MARY B. GILSON has held posts with dull names-welfare worker, employment superintendent, economics professor. She is an expert on subjects that would draw a yawn from most people-unemployment insurance, scientific management, wage and promotion systems. But in this exciting story of her life, all these things come alive.
Born into the great American boom town of the 1890's, Pittsburgh, and educated at Wellesley, she made an important place for herself in industry before the World War broke out. The story of her twelve years as "employment superintendent" at the Clothcraft Shops in Cleveland is an engrossing study in human relations. Handling those thousands of workers in that plant was like playing an intricate, many-stringed instrument. Mary Gilson lost herself in the task of introducing scientific management in those shops, and succeeded in making them a standout example of good industrial relations. This is a job, she shows clearly, that is never finished. It is not a question of setting up a good system and then just letting it run. Every day brings up new problems that must be settled in a spirit of tolerance and sympathy. No wonder Mary Gilson was good at this job.
Her success carried her on to research work in Hawaii and in England, where she tramped the cold, dark streets of the terrible British Black Country, gathering figures, discussing endlessly. From there she went to Geneva, where in 1929 the International Labor Office was digging into its huge work with such high hopes.

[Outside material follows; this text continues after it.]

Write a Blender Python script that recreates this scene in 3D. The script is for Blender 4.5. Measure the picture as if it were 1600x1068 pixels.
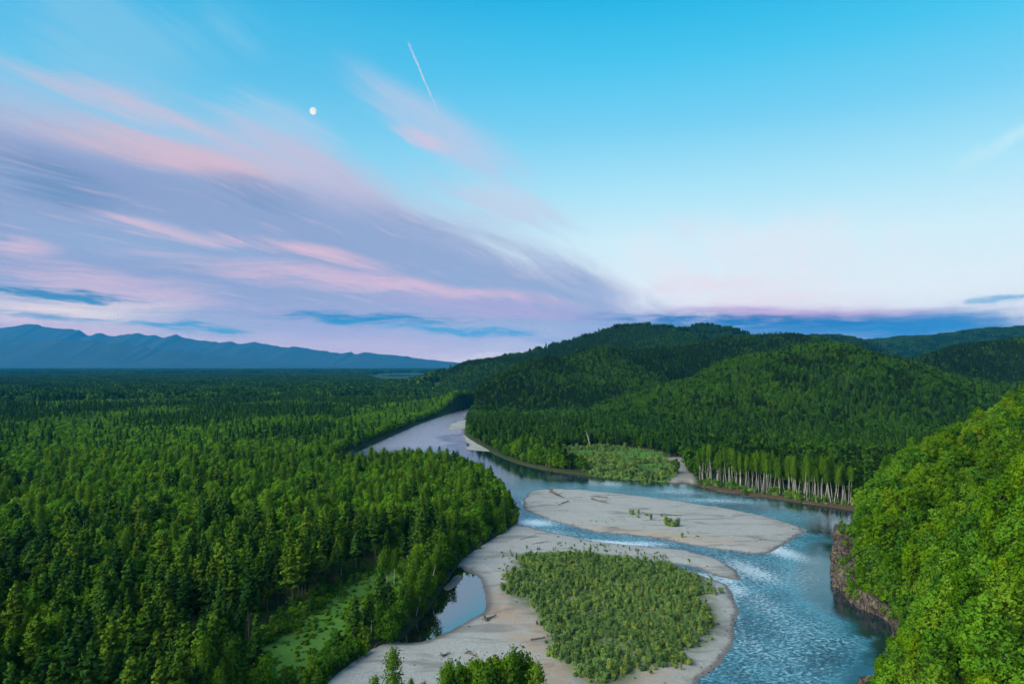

When Mary Gilson entered industry, unionization was not far advanced in this country. Her achievement in Cleveland was in the "company union" tradition. In effect, she was the union leader and the management representative rolled into one. But as the years progressed, she proved that her mind was cast in no set mold. As unions gradually gained strength, she came to see in them the hope of labor, and recognized that her kind of work could now be carried on more effectively in cooperation with them. But for the future, the lessons she learned at Cleveland will always hold good. Even the most iron-bound collective bargaining contract cannot by itself insure good labor relations. The human elements too important. Mary Gilsons will always be in demand as long as there are employers and employees.